=== Goal of the exercise ===
Return each line of the data below verbatim; pictures are to be left out.

=== Supplied data ===
● ● ● ● ● ● ●

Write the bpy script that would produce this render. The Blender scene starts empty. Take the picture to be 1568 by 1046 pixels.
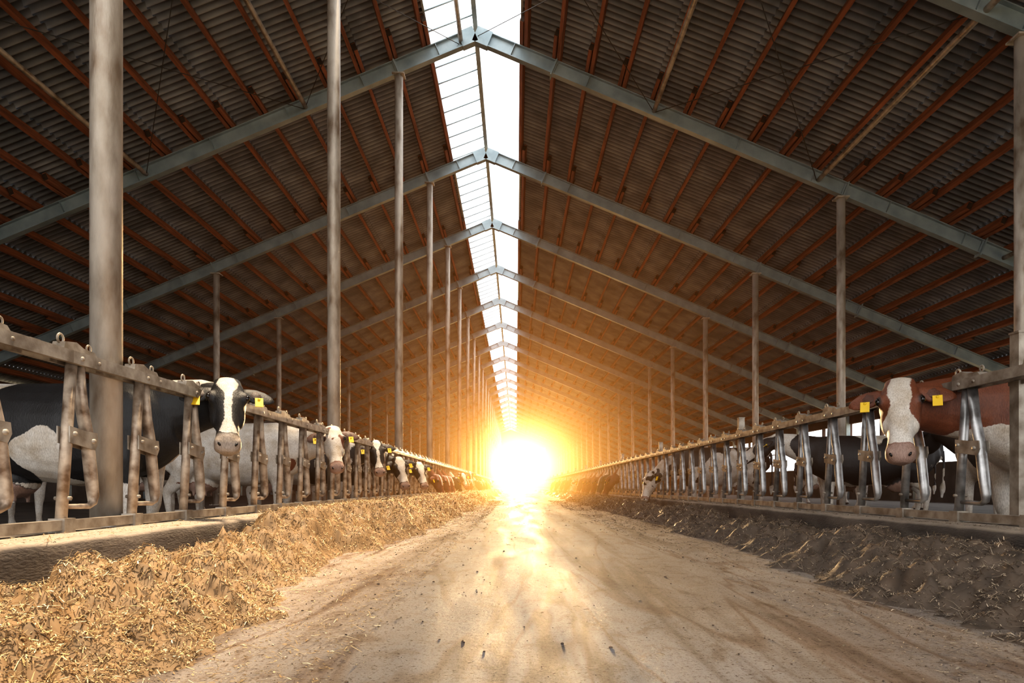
import bpy, math, random
import numpy as np
from mathutils import Vector, Matrix, noise
random.seed(7); np.random.seed(7)
scn=bpy.context.scene
COL=scn.collection

# ------------------------------------------------------------ helpers
class MB:
    def __init__(s): s.v=[];s.f=[];s.m=[];s.c=[];s.sm=[];s.w=[]
    def add(s,vs,fs,mat=0,col=None,smooth=True):
        b=len(s.v); s.v+= [tuple(v) for v in vs]
        s.f+=[tuple(b+i for i in f) for f in fs]
        s.m+=[mat]*len(fs); s.sm+=[smooth]*len(fs)
        s.c+=[col or (1,1,1)]*len(vs)
    def beam(s,p0,p1,w,h,up=(0,0,1),mat=0,col=None):
        p0=Vector(p0);p1=Vector(p1);t=(p1-p0).normalized();up=Vector(up)
        sd=t.cross(up).normalized(); u=sd.cross(t).normalized()
        vs=[]
        for p in(p0,p1):
            for a,b in((-1,-1),(1,-1),(1,1),(-1,1)): vs.append(p+sd*(a*w/2)+u*(b*h/2))
        s.add(vs,[(0,1,2,3),(7,6,5,4),(0,4,5,1),(1,5,6,2),(2,6,7,3),(3,7,4,0)],mat,col,False)
    def loft(s,pts,ws,hs,up=(0,0,1),n=12,mat=0,col=None,p=2.0):
        pts=[Vector(q) for q in pts]; N=len(pts); up=Vector(up); vs=[];fs=[]
        for i,q in enumerate(pts):
            t=(pts[min(i+1,N-1)]-pts[max(i-1,0)]).normalized()
            sd=t.cross(up)
            if sd.length<1e-4: sd=t.cross(Vector((0,1,0.01)))
            sd.normalize(); u=sd.cross(t).normalized()
            for k in range(n):
                a=2*math.pi*k/n; ca,sa=math.cos(a),math.sin(a)
                ca=math.copysign(abs(ca)**(2/p),ca); sa=math.copysign(abs(sa)**(2/p),sa)
                vs.append(q+sd*(ca*ws[i])+u*(sa*hs[i]))
        for i in range(N-1):
            for k in range(n):
                k2=(k+1)%n
                fs.append((i*n+k,i*n+k2,(i+1)*n+k2,(i+1)*n+k))
        fs.append(tuple(range(n))[::-1]); fs.append(tuple((N-1)*n+k for k in range(n)))
        s.add(vs,fs,mat,col)
    def tube(s,pts,r,n=10,up=(0,0,1),mat=0,col=None):
        rs=[r]*len(pts) if not hasattr(r,'__len__') else r
        s.loft(pts,rs,rs,up,n,mat,col)
    def ell(s,c,r,M=None,n=12,m=8,mat=0,col=None):
        c=Vector(c); vs=[];fs=[]
        for i in range(m+1):
            th=math.pi*i/m
            for k in range(n):
                a=2*math.pi*k/n
                q=Vector((r[0]*math.sin(th)*math.cos(a),r[1]*math.sin(th)*math.sin(a),r[2]*math.cos(th)))
                if M: q=M@q
                vs.append(c+q)
        for i in range(m):
            for k in range(n):
                fs.append((i*n+k,(i+1)*n+k,(i+1)*n+(k+1)%n,i*n+(k+1)%n))
        s.add(vs,fs,mat,col)
    def ring(s,c,R,r,ax,n=12,k=6,mat=0):
        c=Vector(c);ax=Vector(ax).normalized();a=ax.orthogonal().normalized();b=ax.cross(a)
        vs=[];fs=[]
        for i in range(n):
            t=2*math.pi*i/n; d=a*math.cos(t)+b*math.sin(t)
            for j in range(k):
                q=2*math.pi*j/k; vs.append(c+d*(R+r*math.cos(q))+ax*(r*math.sin(q)))
        for i in range(n):
            for j in range(k):
                fs.append((i*k+j,((i+1)%n)*k+j,((i+1)%n)*k+(j+1)%k,i*k+(j+1)%k))
        s.add(vs,fs,mat)
    def mesh(s,name,mats,color=False):
        me=bpy.data.meshes.new(name); me.from_pydata(s.v,[],s.f)
        for m in mats: me.materials.append(m)
        me.polygons.foreach_set('material_index',s.m)
        me.polygons.foreach_set('use_smooth',s.sm)
        if color:
            a=me.color_attributes.new('coat','FLOAT_COLOR','POINT')
            arr=np.ones((len(s.v),4),dtype=np.float32); arr[:,:3]=np.array(s.c,dtype=np.float32)
            a.data.foreach_set('color',arr.ravel())
        if s.w:
            ww=s.w+[-1.0]*(len(s.v)-len(s.w))
            a=me.attributes.new('white','FLOAT','POINT'); a.data.foreach_set('value',ww)
        me.update(); return me
    def obj(s,name,mats,color=False):
        return place(name,s.mesh(name,mats,color))
def place(name,me,loc=(0,0,0),rz=0,sc=1):
    o=bpy.data.objects.new(name,me); COL.objects.link(o)
    o.location=loc; o.rotation_euler=(0,0,rz); o.scale=(sc,sc,sc) if not hasattr(sc,'__len__') else sc
    return o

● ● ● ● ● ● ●

=== Task output ===
Write the bpy script that would produce this render. The Blender scene starts empty. Take the picture to be 1568 by 1046 pixels.
import bpy, math, random
import numpy as np
from mathutils import Vector, Matrix, noise
random.seed(7); np.random.seed(7)
scn=bpy.context.scene
COL=scn.collection

# ------------------------------------------------------------ helpers
class MB:
    def __init__(s): s.v=[];s.f=[];s.m=[];s.c=[];s.sm=[];s.w=[]
    def add(s,vs,fs,mat=0,col=None,smooth=True):
        b=len(s.v); s.v+= [tuple(v) for v in vs]
        s.f+=[tuple(b+i for i in f) for f in fs]
        s.m+=[mat]*len(fs); s.sm+=[smooth]*len(fs)
        s.c+=[col or (1,1,1)]*len(vs)
    def beam(s,p0,p1,w,h,up=(0,0,1),mat=0,col=None):
        p0=Vector(p0);p1=Vector(p1);t=(p1-p0).normalized();up=Vector(up)
        sd=t.cross(up).normalized(); u=sd.cross(t).normalized()
        vs=[]
        for p in(p0,p1):
            for a,b in((-1,-1),(1,-1),(1,1),(-1,1)): vs.append(p+sd*(a*w/2)+u*(b*h/2))
        s.add(vs,[(0,1,2,3),(7,6,5,4),(0,4,5,1),(1,5,6,2),(2,6,7,3),(3,7,4,0)],mat,col,False)
    def loft(s,pts,ws,hs,up=(0,0,1),n=12,mat=0,col=None,p=2.0):
        pts=[Vector(q) for q in pts]; N=len(pts); up=Vector(up); vs=[];fs=[]
        for i,q in enumerate(pts):
            t=(pts[min(i+1,N-1)]-pts[max(i-1,0)]).normalized()
            sd=t.cross(up)
            if sd.length<1e-4: sd=t.cross(Vector((0,1,0.01)))
            sd.normalize(); u=sd.cross(t).normalized()
            for k in range(n):
                a=2*math.pi*k/n; ca,sa=math.cos(a),math.sin(a)
                ca=math.copysign(abs(ca)**(2/p),ca); sa=math.copysign(abs(sa)**(2/p),sa)
                vs.append(q+sd*(ca*ws[i])+u*(sa*hs[i]))
        for i in range(N-1):
            for k in range(n):
                k2=(k+1)%n
                fs.append((i*n+k,i*n+k2,(i+1)*n+k2,(i+1)*n+k))
        fs.append(tuple(range(n))[::-1]); fs.append(tuple((N-1)*n+k for k in range(n)))
        s.add(vs,fs,mat,col)
    def tube(s,pts,r,n=10,up=(0,0,1),mat=0,col=None):
        rs=[r]*len(pts) if not hasattr(r,'__len__') else r
        s.loft(pts,rs,rs,up,n,mat,col)
    def ell(s,c,r,M=None,n=12,m=8,mat=0,col=None):
        c=Vector(c); vs=[];fs=[]
        for i in range(m+1):
            th=math.pi*i/m
            for k in range(n):
                a=2*math.pi*k/n
                q=Vector((r[0]*math.sin(th)*math.cos(a),r[1]*math.sin(th)*math.sin(a),r[2]*math.cos(th)))
                if M: q=M@q
                vs.append(c+q)
        for i in range(m):
            for k in range(n):
                fs.append((i*n+k,(i+1)*n+k,(i+1)*n+(k+1)%n,i*n+(k+1)%n))
        s.add(vs,fs,mat,col)
    def ring(s,c,R,r,ax,n=12,k=6,mat=0):
        c=Vector(c);ax=Vector(ax).normalized();a=ax.orthogonal().normalized();b=ax.cross(a)
        vs=[];fs=[]
        for i in range(n):
            t=2*math.pi*i/n; d=a*math.cos(t)+b*math.sin(t)
            for j in range(k):
                q=2*math.pi*j/k; vs.append(c+d*(R+r*math.cos(q))+ax*(r*math.sin(q)))
        for i in range(n):
            for j in range(k):
                fs.append((i*k+j,((i+1)%n)*k+j,((i+1)%n)*k+(j+1)%k,i*k+(j+1)%k))
        s.add(vs,fs,mat)
    def mesh(s,name,mats,color=False):
        me=bpy.data.meshes.new(name); me.from_pydata(s.v,[],s.f)
        for m in mats: me.materials.append(m)
        me.polygons.foreach_set('material_index',s.m)
        me.polygons.foreach_set('use_smooth',s.sm)
        if color:
            a=me.color_attributes.new('coat','FLOAT_COLOR','POINT')
            arr=np.ones((len(s.v),4),dtype=np.float32); arr[:,:3]=np.array(s.c,dtype=np.float32)
            a.data.foreach_set('color',arr.ravel())
        if s.w:
            ww=s.w+[-1.0]*(len(s.v)-len(s.w))
            a=me.attributes.new('white','FLOAT','POINT'); a.data.foreach_set('value',ww)
        me.update(); return me
    def obj(s,name,mats,color=False):
        return place(name,s.mesh(name,mats,color))
def place(name,me,loc=(0,0,0),rz=0,sc=1):
    o=bpy.data.objects.new(name,me); COL.objects.link(o)
    o.location=loc; o.rotation_euler=(0,0,rz); o.scale=(sc,sc,sc) if not hasattr(sc,'__len__') else sc
    return o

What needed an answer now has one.